> _WRITTEN INSTRUCTION_: From the first line of the listing below, retype each line up to and including the one with "rad = math.radians"; pictures stay out.

> _DATASET CONTENT_:
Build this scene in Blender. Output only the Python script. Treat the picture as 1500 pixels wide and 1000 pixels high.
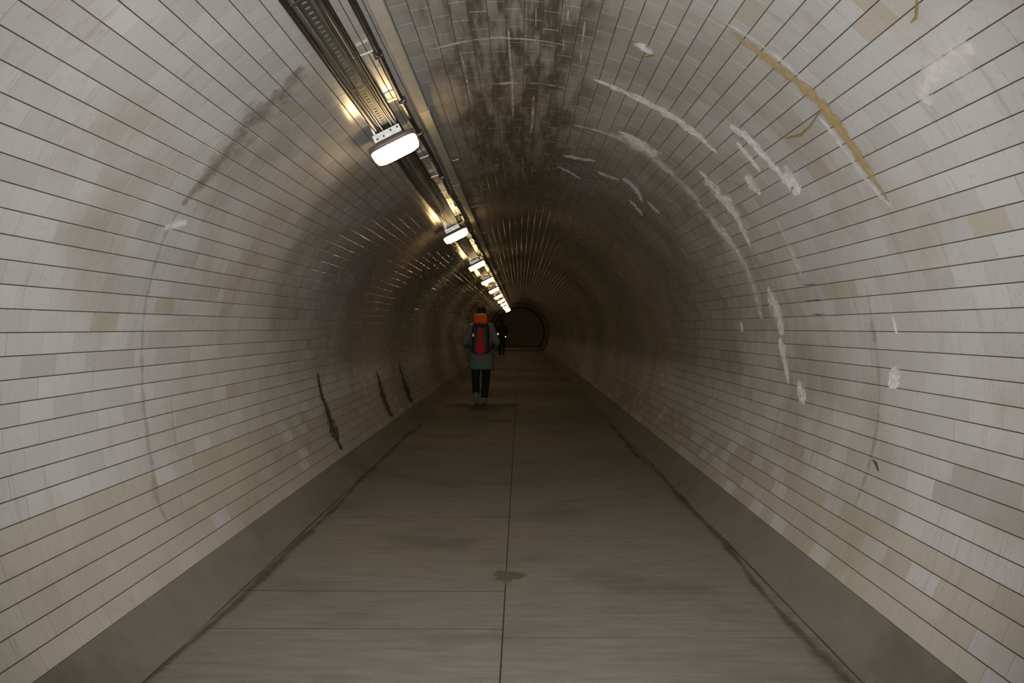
import bpy, bmesh, math, random
import numpy as np
from mathutils import Vector, Matrix
random.seed(7); rng = np.random.default_rng(7)
scene = bpy.context.scene
for o in list(bpy.data.objects): bpy.data.objects.remove(o)
C = scene.collection
rad = math.radians

# ---------------------------------------------------------------- camera, world, flash, exposure
R = 1.80            # inner radius of the tiled bore
ZC = 1.065          # height of the bore's axis above the footway
CAMX, CAMZ = 0.068, 1.385
F_PX = 1400.0
cam_d = bpy.data.cameras.new('camera'); cam = bpy.data.objects.new('camera', cam_d); C.objects.link(cam)
cam.location = (CAMX, 0, CAMZ)
cam_d.sensor_width = 36.0; cam_d.lens = 36.0*F_PX/1500.0; cam_d.clip_start = 0.02; cam_d.clip_end = 300
# vanishing point of the tunnel sits at pixel (762, 480): a hair right of and above the frame's middle
cam.rotation_euler = (rad(90) - math.atan(20/F_PX), 0, math.atan(12/F_PX))
scene.camera = cam
w = bpy.data.worlds.new('world'); scene.world = w; w.use_nodes = True
w.node_tree.nodes['Background'].inputs[0].default_value = (0.9, 0.8, 0.65, 1)
w.node_tree.nodes['Background'].inputs[1].default_value = 0.0
fl = bpy.data.lights.new('camera_flash', 'SPOT'); flo = bpy.data.objects.new('camera_flash', fl); C.objects.link(flo)
flo.location = (CAMX-0.04, 0.02, CAMZ+0.07); flo.rotation_euler = (rad(90), 0, 0)
fl.energy = 1310; fl.spot_size = rad(79); fl.spot_blend = 1.0; fl.shadow_soft_size = 0.02; fl.color = (1.0, 0.985, 0.975)
vs = scene.view_settings
vs.view_transform = 'Standard'; vs.look = 'None'; vs.gamma = 1.0; vs.use_curve_mapping = False
vs.exposure = 0.0

# ---------------------------------------------------------------- helpers
def tag(o, label=None, cat=None, group=None, kind=None):
    if label: o['label'] = label
    if cat: o['category'] = cat
    if group: o['group'] = group
    if kind: o['kind'] = kind
    return o
def link(name, me, mat=None, parent=None, loc=(0,0,0), rot=(0,0,0)):
    o = bpy.data.objects.new(name, me); C.objects.link(o)
    if me is not None and mat is not None and not me.materials: me.materials.append(mat)
    o.location = loc; o.rotation_euler = rot
    if parent: o.parent = parent
    return o
def empty(name, loc=(0,0,0), rot=(0,0,0)):
    o = link(name, None, None, None, loc, rot); o.empty_display_size = 0.05; return o
def mesh_py(name, v, f, smooth=False):
    me = bpy.data.meshes.new(name); me.from_pydata([tuple(p) for p in v], [], [tuple(q) for q in f]); me.update()
    if smooth: me.polygons.foreach_set('use_smooth', [True]*len(me.polygons))
    return me
def box_me(name, size, ctr=(0,0,0), bevel=0.0, seg=2, taper=None):
    bm = bmesh.new(); bmesh.ops.create_cube(bm, size=1.0)
    for v in bm.verts:
        t = 1.0
        if taper and v.co.z > 0: t = taper
        v.co = Vector((v.co.x*size[0]*t+ctr[0], v.co.y*size[1]*t+ctr[1], v.co.z*size[2]+ctr[2]))
    if bevel: bmesh.ops.bevel(bm, geom=list(bm.edges), offset=bevel, segments=seg, affect='EDGES', profile=0.5)
    me = bpy.data.meshes.new(name); bm.to_mesh(me); bm.free()
    me.polygons.foreach_set('use_smooth', [bool(bevel) and seg > 1]*len(me.polygons))
    return me
def tube_geo(pts, rads, n=8, cap=True, flat=1.0):
    """loft of circles along a polyline; rads may be floats or (side, front) pairs"""
    V, Fc = [], []
    pts = [Vector(p) for p in pts]
    for i, p in enumerate(pts):
        d = (pts[min(i+1, len(pts)-1)] - pts[max(i-1, 0)]).normalized()
        ref = Vector((0,1,0)) if abs(d.y) < 0.8 else Vector((0,0,1))
        a = d.cross(ref).normalized(); b = a.cross(d).normalized()
        r = rads[i] if isinstance(rads, (list, tuple)) else rads
        ra, rb = r if isinstance(r, (list, tuple)) else (r, r)
        for k in range(n):
            t = 2*math.pi*k/n
            V.append(p + a*(ra*math.cos(t)) + b*(rb*math.sin(t)))
    for i in range(len(pts)-1):
        for k in range(n):
            Fc.append((i*n+k, i*n+(k+1) % n, (i+1)*n+(k+1) % n, (i+1)*n+k))
    if cap:
        Fc.append(tuple(range(n-1, -1, -1))); Fc.append(tuple((len(pts)-1)*n+k for k in range(n)))
    return V, Fc
def tube_me(name, pts, rads, n=8):
    return mesh_py(name, *tube_geo(pts, rads, n), smooth=True)
def ball_geo(c, r, nu=14, nv=9):
    V, Fc = [], []
    c = Vector(c); rx, ry, rz = r
    for j in range(nv+1):
        th = math.pi*(j+0.02)/(nv+0.04)
        for i in range(nu):
            ph = 2*math.pi*i/nu
            V.append(c + Vector((rx*math.sin(th)*math.cos(ph), ry*math.sin(th)*math.sin(ph), rz*math.cos(th))))
    for j in range(nv):
        for i in range(nu):
            Fc.append((j*nu+i, (j+1)*nu+i, (j+1)*nu+(i+1) % nu, j*nu+(i+1) % nu))
    Fc.append(tuple(range(nu))); Fc.append(tuple(nv*nu+i for i in range(nu-1, -1, -1)))
    return V, Fc
def join_geo(*gs):
    V, Fc = [], []
    for v, f in gs:
        o = len(V); V += list(v); Fc += [tuple(i+o for i in q) for q in f]
    return V, Fc
def on_bore(phi, y, off=0.0):
    """point on the bore: phi degrees from the crown, right positive; off metres inwards"""
    r = R-off
    return Vector((r*math.sin(rad(phi)), y, ZC+r*math.cos(rad(phi))))

# ---------------------------------------------------------------- materials
def mat(name):
    m = bpy.data.materials.new(name); m.use_nodes = True
    return m, m.node_tree, m.node_tree.nodes['Principled BSDF']
def nd(t, kind, **kw):
    n = t.nodes.new(kind)
    for k, v in kw.items(): setattr(n, k, v)
    return n
def lk(t, a, b): t.links.new(a, b)
def noise(t, vec, scale, detail=4, rough=0.55):
    n = nd(t, 'ShaderNodeTexNoise'); n.inputs['Scale'].default_value = scale; n.inputs['Detail'].default_value = detail
    n.inputs['Roughness'].default_value = rough
    if vec is not None: lk(t, vec, n.inputs['Vector'])
    return n.outputs['Fac']
def mapping(t, vec, scale=(1,1,1), loc=(0,0,0)):
    n = nd(t, 'ShaderNodeMapping'); n.inputs['Scale'].default_value = scale; n.inputs['Location'].default_value = loc
    lk(t, vec, n.inputs['Vector']); return n.outputs['Vector']
def ramp(t, fac, a, b):
    n = nd(t, 'ShaderNodeMapRange', interpolation_type='SMOOTHSTEP'); n.inputs['From Min'].default_value = a; n.inputs['From Max'].default_value = b
    lk(t, fac, n.inputs['Value']); return n.outputs['Result']
def math_(t, op, a, b=0.0):
    n = nd(t, 'ShaderNodeMath', operation=op)
    for i, x in enumerate((a, b)):
        if hasattr(x, 'links'): lk(t, x, n.inputs[i])
        else: n.inputs[i].default_value = x
    return n.outputs[0]
def mix(t, fac, a, b, blend='MIX'):
    n = nd(t, 'ShaderNodeMix', data_type='RGBA', blend_type=blend)
    for sock, x in ((n.inputs[0], fac), (n.inputs[6], a), (n.inputs[7], b)):
        if hasattr(x, 'links'): lk(t, x, sock)
        elif isinstance(x, tuple): sock.default_value = (*x, 1) if len(x) == 3 else x
        else: sock.default_value = x
    return n.outputs[2]
def bump(t, bsdf, h, strength, dist=0.002):
    n = nd(t, 'ShaderNodeBump'); n.inputs['Strength'].default_value = strength; n.inputs['Distance'].default_value = dist
    lk(t, h, n.inputs['Height']); lk(t, n.outputs['Normal'], bsdf.inputs['Normal'])
def plain(name, col, rough=0.6, metal=0.0, var=0.12, scale=18.0, spec=0.5):
    m, t, b = mat(name)
    g = nd(t, 'ShaderNodeNewGeometry').outputs['Position']
    f = noise(t, g, scale)
    d = tuple(c*(1-var*1.6) for c in col); e = tuple(min(1, c*(1+var)) for c in col)
    lk(t, mix(t, f, d, e), b.inputs['Base Color'])
    b.inputs['Roughness'].default_value = rough; b.inputs['Metallic'].default_value = metal
    b.inputs['Specular IOR Level'].default_value = spec
    return m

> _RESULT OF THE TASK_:
Build this scene in Blender. Output only the Python script. Treat the picture as 1500 pixels wide and 1000 pixels high.
import bpy, bmesh, math, random
import numpy as np
from mathutils import Vector, Matrix
random.seed(7); rng = np.random.default_rng(7)
scene = bpy.context.scene
for o in list(bpy.data.objects): bpy.data.objects.remove(o)
C = scene.collection
rad = math.radians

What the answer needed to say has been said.